| DATASET SECTION |
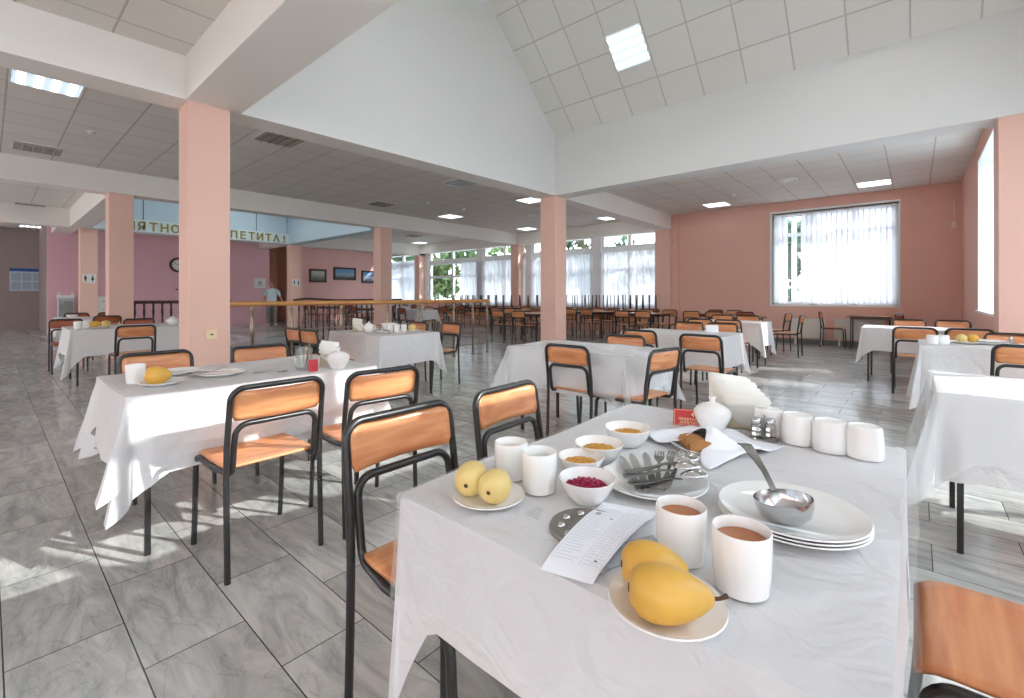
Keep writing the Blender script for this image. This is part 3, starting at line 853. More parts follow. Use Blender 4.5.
def picture(label, x, y0, y1, z0, z1, m):
    w, h = y1 - y0, z1 - z0
    t = thing('framed_picture', label, 'picture', (x, (y0 + y1) / 2, (z0 + z1) / 2), PI / 2, 'landscape pictures on the rose wall')
    fw = .09; b = MB()
    b.box(-w / 2, w / 2, -.04, 0, h / 2 - fw, h / 2).box(-w / 2, w / 2, -.04, 0, -h / 2, -h / 2 + fw).box(-w / 2, -w / 2 + fw, -.04, 0, -h / 2, h / 2).box(w / 2 - fw, w / 2, -.04, 0, -h / 2, h / 2)
    b.build('frame', M['picture_frame'], t, smooth=0)
    MB().box(-w / 2 + fw, w / 2 - fw, -.02, -.005, -h / 2 + fw, h / 2 - fw).build('canvas', m, t, smooth=0)
picture('framed grey-green landscape nearest the corridor opening', -21.45, 10.0, 10.84, 1.83, 2.46, painting_mat('landscape_a', srgb(190, 196, 180), srgb(140, 140, 120), srgb(100, 100, 80), 6))
picture('widest framed landscape with blue sky in the middle of the wall', -21.45, 11.2, 12.4, 1.97, 2.6, painting_mat('landscape_b', srgb(110, 150, 190), srgb(150, 170, 180), srgb(80, 84, 70), 3))
picture('framed blue winter landscape nearest the back pillar', -21.45, 12.72, 13.7, 1.84, 2.49, painting_mat('landscape_c', srgb(120, 160, 200), srgb(220, 224, 230), srgb(90, 100, 120), 5))

# notice board on the left wall
t = thing('notice_board', 'blue headed notice board with six sheets on the dusky wall', 'notice board', (LEFT, .95, 1.765), PI / 2)
MB().box(-.42, .42, -.02, 0, -.4, .4).build('board', mat('pale_board', srgb(190, 205, 220), .4), t, smooth=0)
MB().box(-.42, .42, -.024, -.018, .29, .4).build('header', M['print_blue'], t, smooth=0)
for i in range(3):
    for j in range(2):
        MB().box(-.38 + i * .265, -.15 + i * .265, -.026, -.019, -.36 + j * .32, -.08 + j * .32).build('sheet', M['print_grey'], t, smooth=0)

def wc_sign(label, x, y, z, two):
    t = thing('toilet_sign', label, 'sign', (x, y, z), PI / 2, 'toilet signs')
    MB().box(-.14, .14, -.012, 0, -.125, .125).build('plate', M['plastic'], t, smooth=0)
    b = MB()
    for s in (-1, 1):
        cx = s * .075
        b.lathe([(0, -.022), (.014, -.012), (.019, 0), (.014, .012), (0, .022)], 10, (cx, -.013, .065))
        if s > 0: b.add([(cx - .035, -.014, -.04), (cx + .035, -.014, -.04), (cx + .012, -.014, .04), (cx - .012, -.014, .04)], [(0, 1, 2, 3)])
        else: b.add([(cx - .015, -.014, -.04), (cx + .015, -.014, -.04), (cx + .032, -.014, .04), (cx - .032, -.014, .04)], [(0, 1, 2, 3)])
        b.cbox((cx, -.014, -.065), (.02, .003, .06))
    b.build('pictogram', M['black'], t, smooth=0)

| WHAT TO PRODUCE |
Reproduce every line above as written, skipping pictures.

| FINISHED ANSWER |
Keep writing the Blender script for this image. This is part 3, starting at line 853. More parts follow. Use Blender 4.5.
def picture(label, x, y0, y1, z0, z1, m):
    w, h = y1 - y0, z1 - z0
    t = thing('framed_picture', label, 'picture', (x, (y0 + y1) / 2, (z0 + z1) / 2), PI / 2, 'landscape pictures on the rose wall')
    fw = .09; b = MB()
    b.box(-w / 2, w / 2, -.04, 0, h / 2 - fw, h / 2).box(-w / 2, w / 2, -.04, 0, -h / 2, -h / 2 + fw).box(-w / 2, -w / 2 + fw, -.04, 0, -h / 2, h / 2).box(w / 2 - fw, w / 2, -.04, 0, -h / 2, h / 2)
    b.build('frame', M['picture_frame'], t, smooth=0)
    MB().box(-w / 2 + fw, w / 2 - fw, -.02, -.005, -h / 2 + fw, h / 2 - fw).build('canvas', m, t, smooth=0)
picture('framed grey-green landscape nearest the corridor opening', -21.45, 10.0, 10.84, 1.83, 2.46, painting_mat('landscape_a', srgb(190, 196, 180), srgb(140, 140, 120), srgb(100, 100, 80), 6))
picture('widest framed landscape with blue sky in the middle of the wall', -21.45, 11.2, 12.4, 1.97, 2.6, painting_mat('landscape_b', srgb(110, 150, 190), srgb(150, 170, 180), srgb(80, 84, 70), 3))
picture('framed blue winter landscape nearest the back pillar', -21.45, 12.72, 13.7, 1.84, 2.49, painting_mat('landscape_c', srgb(120, 160, 200), srgb(220, 224, 230), srgb(90, 100, 120), 5))

# notice board on the left wall
t = thing('notice_board', 'blue headed notice board with six sheets on the dusky wall', 'notice board', (LEFT, .95, 1.765), PI / 2)
MB().box(-.42, .42, -.02, 0, -.4, .4).build('board', mat('pale_board', srgb(190, 205, 220), .4), t, smooth=0)
MB().box(-.42, .42, -.024, -.018, .29, .4).build('header', M['print_blue'], t, smooth=0)
for i in range(3):
    for j in range(2):
        MB().box(-.38 + i * .265, -.15 + i * .265, -.026, -.019, -.36 + j * .32, -.08 + j * .32).build('sheet', M['print_grey'], t, smooth=0)

def wc_sign(label, x, y, z, two):
    t = thing('toilet_sign', label, 'sign', (x, y, z), PI / 2, 'toilet signs')
    MB().box(-.14, .14, -.012, 0, -.125, .125).build('plate', M['plastic'], t, smooth=0)
    b = MB()
    for s in (-1, 1):
        cx = s * .075
        b.lathe([(0, -.022), (.014, -.012), (.019, 0), (.014, .012), (0, .022)], 10, (cx, -.013, .065))
        if s > 0: b.add([(cx - .035, -.014, -.04), (cx + .035, -.014, -.04), (cx + .012, -.014, .04), (cx - .012, -.014, .04)], [(0, 1, 2, 3)])
        else: b.add([(cx - .015, -.014, -.04), (cx + .015, -.014, -.04), (cx + .032, -.014, .04), (cx - .032, -.014, .04)], [(0, 1, 2, 3)])
        b.cbox((cx, -.014, -.065), (.02, .003, .06))
    b.build('pictogram', M['black'], t, smooth=0)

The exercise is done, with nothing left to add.